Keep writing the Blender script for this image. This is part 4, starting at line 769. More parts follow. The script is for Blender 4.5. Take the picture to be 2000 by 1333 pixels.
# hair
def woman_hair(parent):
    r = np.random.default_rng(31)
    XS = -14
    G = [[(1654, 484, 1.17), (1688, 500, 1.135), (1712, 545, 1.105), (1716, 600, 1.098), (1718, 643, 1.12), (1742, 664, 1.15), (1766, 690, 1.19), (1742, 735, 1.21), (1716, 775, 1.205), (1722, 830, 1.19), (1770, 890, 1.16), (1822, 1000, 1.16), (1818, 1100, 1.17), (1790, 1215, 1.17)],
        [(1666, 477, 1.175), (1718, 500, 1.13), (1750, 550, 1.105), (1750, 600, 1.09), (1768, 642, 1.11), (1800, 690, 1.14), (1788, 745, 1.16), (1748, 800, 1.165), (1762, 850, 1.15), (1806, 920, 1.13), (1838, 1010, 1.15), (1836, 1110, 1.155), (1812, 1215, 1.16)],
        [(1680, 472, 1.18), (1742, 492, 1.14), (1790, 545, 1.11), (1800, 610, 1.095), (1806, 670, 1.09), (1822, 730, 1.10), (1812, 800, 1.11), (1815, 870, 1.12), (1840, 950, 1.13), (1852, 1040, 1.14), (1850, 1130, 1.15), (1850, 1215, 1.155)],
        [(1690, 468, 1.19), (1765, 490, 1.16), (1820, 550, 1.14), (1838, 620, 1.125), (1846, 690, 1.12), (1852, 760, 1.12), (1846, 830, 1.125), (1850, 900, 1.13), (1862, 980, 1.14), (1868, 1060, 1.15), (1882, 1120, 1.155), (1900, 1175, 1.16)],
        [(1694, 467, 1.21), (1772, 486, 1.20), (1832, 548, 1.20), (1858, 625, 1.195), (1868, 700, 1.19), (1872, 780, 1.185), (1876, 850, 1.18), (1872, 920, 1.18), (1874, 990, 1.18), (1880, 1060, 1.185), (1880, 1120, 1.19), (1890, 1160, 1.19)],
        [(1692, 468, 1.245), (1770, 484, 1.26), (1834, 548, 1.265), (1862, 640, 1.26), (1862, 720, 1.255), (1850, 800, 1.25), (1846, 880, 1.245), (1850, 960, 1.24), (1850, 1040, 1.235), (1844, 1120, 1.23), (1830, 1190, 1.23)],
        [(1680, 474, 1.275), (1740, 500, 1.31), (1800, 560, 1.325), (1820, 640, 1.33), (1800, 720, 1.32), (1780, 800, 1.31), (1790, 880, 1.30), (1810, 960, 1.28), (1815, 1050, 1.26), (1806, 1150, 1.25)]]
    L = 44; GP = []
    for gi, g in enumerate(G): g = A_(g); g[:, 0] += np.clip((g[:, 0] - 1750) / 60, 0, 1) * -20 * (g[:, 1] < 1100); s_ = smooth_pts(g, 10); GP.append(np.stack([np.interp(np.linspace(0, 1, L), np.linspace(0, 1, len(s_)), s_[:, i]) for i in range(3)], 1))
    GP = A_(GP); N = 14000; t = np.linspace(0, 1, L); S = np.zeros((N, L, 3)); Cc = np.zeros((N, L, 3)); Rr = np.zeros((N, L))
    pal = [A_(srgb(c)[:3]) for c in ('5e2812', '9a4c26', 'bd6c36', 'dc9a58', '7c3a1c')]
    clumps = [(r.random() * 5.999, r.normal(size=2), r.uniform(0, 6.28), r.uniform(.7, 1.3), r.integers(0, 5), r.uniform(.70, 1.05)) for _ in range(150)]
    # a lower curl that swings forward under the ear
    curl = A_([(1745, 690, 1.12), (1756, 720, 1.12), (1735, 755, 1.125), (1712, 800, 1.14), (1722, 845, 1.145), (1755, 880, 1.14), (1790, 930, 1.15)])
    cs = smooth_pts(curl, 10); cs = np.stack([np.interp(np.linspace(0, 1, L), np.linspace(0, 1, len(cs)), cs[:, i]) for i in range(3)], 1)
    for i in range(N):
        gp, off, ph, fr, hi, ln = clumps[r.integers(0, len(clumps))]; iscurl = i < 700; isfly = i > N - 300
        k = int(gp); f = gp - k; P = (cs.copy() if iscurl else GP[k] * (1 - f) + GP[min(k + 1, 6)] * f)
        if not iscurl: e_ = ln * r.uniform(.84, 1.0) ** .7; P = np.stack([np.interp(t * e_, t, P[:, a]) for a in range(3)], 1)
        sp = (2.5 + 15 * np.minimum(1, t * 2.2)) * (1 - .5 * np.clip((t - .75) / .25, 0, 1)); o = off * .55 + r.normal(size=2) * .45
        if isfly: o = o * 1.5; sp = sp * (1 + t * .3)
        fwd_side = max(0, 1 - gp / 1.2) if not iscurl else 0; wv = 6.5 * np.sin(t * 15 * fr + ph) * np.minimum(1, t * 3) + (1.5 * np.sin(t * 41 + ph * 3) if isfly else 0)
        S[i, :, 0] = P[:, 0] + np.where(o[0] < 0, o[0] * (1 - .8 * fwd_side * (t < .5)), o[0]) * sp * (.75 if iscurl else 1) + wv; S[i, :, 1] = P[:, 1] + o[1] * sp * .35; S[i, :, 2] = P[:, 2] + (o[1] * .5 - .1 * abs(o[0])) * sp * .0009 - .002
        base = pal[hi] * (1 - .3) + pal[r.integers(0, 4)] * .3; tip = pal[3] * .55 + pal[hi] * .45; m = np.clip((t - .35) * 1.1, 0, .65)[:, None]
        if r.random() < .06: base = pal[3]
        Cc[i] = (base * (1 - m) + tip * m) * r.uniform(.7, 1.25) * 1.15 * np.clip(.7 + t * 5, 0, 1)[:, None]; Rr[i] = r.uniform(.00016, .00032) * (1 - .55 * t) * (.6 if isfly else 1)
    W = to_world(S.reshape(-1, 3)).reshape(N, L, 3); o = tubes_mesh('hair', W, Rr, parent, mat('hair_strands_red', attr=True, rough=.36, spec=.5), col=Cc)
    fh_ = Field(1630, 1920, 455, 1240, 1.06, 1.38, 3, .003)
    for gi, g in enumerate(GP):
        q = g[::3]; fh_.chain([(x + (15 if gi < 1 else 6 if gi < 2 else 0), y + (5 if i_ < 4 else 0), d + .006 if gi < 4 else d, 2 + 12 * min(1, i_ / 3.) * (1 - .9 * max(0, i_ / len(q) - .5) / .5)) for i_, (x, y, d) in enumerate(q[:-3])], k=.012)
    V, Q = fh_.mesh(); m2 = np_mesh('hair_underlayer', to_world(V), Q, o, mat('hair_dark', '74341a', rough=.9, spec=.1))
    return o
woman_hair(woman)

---

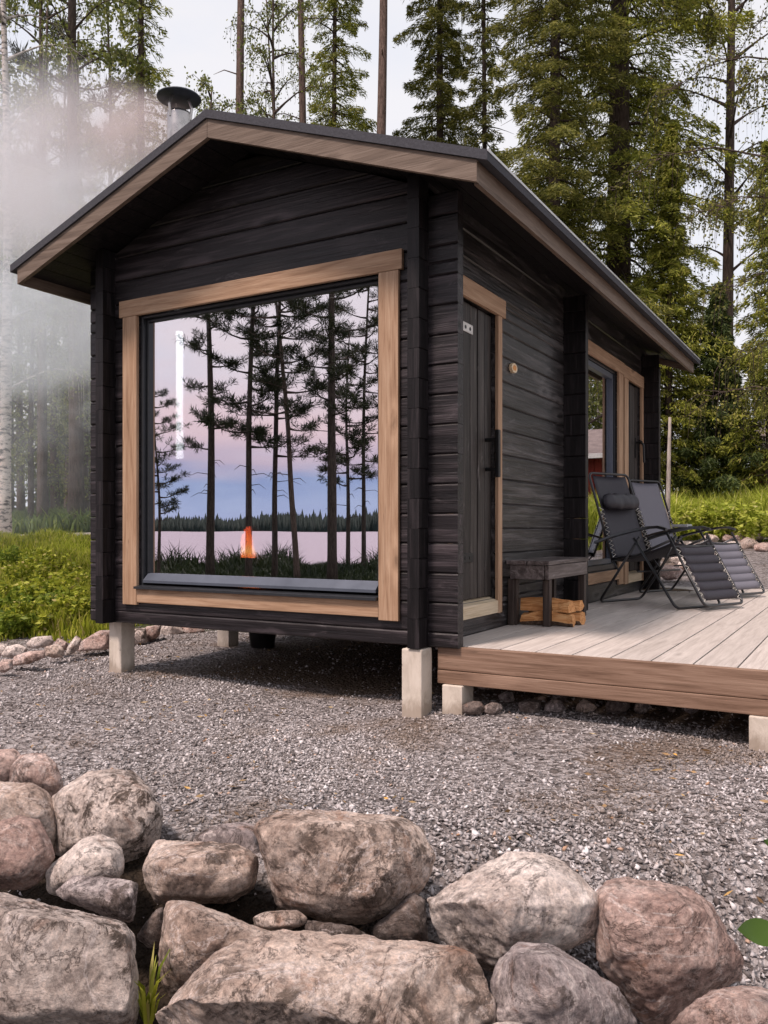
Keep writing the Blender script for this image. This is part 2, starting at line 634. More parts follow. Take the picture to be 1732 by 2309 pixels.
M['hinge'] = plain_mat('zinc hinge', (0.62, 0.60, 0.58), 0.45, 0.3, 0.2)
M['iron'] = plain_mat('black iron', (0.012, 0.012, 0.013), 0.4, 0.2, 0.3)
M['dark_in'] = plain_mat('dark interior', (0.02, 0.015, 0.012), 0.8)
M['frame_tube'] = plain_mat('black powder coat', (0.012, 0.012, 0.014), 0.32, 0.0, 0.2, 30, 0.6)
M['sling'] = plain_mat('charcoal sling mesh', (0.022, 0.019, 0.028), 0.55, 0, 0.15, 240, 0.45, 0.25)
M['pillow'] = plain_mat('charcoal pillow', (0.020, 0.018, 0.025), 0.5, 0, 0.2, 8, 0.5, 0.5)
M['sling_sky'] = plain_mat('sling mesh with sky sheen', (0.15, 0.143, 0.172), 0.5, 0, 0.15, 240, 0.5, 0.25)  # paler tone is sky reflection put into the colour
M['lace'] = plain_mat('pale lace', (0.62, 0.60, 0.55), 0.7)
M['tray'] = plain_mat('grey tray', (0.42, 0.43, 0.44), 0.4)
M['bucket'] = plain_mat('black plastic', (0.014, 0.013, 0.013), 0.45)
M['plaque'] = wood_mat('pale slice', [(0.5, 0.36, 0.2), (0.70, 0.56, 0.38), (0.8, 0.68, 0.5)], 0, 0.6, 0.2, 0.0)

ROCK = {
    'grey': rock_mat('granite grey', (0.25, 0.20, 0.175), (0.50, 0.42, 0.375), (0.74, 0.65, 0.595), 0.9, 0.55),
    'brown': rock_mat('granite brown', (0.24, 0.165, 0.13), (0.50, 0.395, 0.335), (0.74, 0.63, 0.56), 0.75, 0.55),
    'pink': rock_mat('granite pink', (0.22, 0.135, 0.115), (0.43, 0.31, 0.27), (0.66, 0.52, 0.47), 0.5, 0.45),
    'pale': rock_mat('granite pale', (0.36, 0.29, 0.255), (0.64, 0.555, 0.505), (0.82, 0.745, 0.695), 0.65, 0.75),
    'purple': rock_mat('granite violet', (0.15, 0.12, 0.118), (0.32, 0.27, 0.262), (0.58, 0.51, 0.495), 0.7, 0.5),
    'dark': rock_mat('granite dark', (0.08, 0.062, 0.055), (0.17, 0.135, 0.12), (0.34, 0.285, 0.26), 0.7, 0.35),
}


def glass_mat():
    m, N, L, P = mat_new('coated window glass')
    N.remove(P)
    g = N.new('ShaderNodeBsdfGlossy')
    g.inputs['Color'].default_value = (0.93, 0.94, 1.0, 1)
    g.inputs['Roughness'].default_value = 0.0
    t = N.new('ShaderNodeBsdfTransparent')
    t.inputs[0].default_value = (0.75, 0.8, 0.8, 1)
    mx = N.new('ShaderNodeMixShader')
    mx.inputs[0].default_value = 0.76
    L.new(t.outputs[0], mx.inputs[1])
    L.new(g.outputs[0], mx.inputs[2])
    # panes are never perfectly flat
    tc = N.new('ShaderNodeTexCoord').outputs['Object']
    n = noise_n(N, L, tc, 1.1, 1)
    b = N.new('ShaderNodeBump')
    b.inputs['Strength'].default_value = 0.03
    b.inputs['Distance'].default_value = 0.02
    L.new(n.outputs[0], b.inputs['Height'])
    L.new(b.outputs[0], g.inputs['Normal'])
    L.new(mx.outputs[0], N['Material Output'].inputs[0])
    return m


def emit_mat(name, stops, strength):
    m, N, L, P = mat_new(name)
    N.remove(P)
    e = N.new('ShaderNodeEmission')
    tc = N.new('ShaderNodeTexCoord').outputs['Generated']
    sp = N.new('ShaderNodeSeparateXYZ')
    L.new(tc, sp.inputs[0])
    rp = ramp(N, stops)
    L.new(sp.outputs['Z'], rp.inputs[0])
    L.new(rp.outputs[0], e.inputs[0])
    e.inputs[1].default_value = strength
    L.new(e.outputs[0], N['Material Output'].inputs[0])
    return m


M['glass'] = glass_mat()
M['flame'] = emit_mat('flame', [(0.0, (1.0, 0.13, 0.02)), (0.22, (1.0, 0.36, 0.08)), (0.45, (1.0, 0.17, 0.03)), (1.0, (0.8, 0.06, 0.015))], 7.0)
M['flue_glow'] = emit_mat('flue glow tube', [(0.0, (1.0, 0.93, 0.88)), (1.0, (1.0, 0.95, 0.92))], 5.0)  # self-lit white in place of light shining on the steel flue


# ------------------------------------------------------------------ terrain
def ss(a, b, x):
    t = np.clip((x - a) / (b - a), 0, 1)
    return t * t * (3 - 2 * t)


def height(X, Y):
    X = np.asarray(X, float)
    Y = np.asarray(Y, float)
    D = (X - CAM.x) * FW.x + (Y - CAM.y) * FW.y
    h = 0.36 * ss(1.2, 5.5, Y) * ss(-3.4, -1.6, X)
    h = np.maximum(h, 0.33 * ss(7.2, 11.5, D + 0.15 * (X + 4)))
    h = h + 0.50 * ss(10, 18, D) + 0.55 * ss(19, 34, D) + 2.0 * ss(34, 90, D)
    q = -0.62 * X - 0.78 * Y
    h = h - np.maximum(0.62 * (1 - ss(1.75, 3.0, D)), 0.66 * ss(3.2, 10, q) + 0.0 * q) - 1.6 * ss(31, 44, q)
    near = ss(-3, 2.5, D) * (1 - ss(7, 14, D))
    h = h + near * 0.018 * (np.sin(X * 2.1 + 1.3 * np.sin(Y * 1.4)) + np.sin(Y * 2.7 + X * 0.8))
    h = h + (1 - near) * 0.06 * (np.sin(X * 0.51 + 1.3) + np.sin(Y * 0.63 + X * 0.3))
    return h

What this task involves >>
Only the lines from the one containing "by 2309 pixels." to the one containing "M['plaque'] = wood_mat('pale" are to be printed, both ends included, exactly as written.

Final result >>
Keep writing the Blender script for this image. This is part 2, starting at line 634. More parts follow. Take the picture to be 1732 by 2309 pixels.
M['hinge'] = plain_mat('zinc hinge', (0.62, 0.60, 0.58), 0.45, 0.3, 0.2)
M['iron'] = plain_mat('black iron', (0.012, 0.012, 0.013), 0.4, 0.2, 0.3)
M['dark_in'] = plain_mat('dark interior', (0.02, 0.015, 0.012), 0.8)
M['frame_tube'] = plain_mat('black powder coat', (0.012, 0.012, 0.014), 0.32, 0.0, 0.2, 30, 0.6)
M['sling'] = plain_mat('charcoal sling mesh', (0.022, 0.019, 0.028), 0.55, 0, 0.15, 240, 0.45, 0.25)
M['pillow'] = plain_mat('charcoal pillow', (0.020, 0.018, 0.025), 0.5, 0, 0.2, 8, 0.5, 0.5)
M['sling_sky'] = plain_mat('sling mesh with sky sheen', (0.15, 0.143, 0.172), 0.5, 0, 0.15, 240, 0.5, 0.25)  # paler tone is sky reflection put into the colour
M['lace'] = plain_mat('pale lace', (0.62, 0.60, 0.55), 0.7)
M['tray'] = plain_mat('grey tray', (0.42, 0.43, 0.44), 0.4)
M['bucket'] = plain_mat('black plastic', (0.014, 0.013, 0.013), 0.45)
M['plaque'] = wood_mat('pale slice', [(0.5, 0.36, 0.2), (0.70, 0.56, 0.38), (0.8, 0.68, 0.5)], 0, 0.6, 0.2, 0.0)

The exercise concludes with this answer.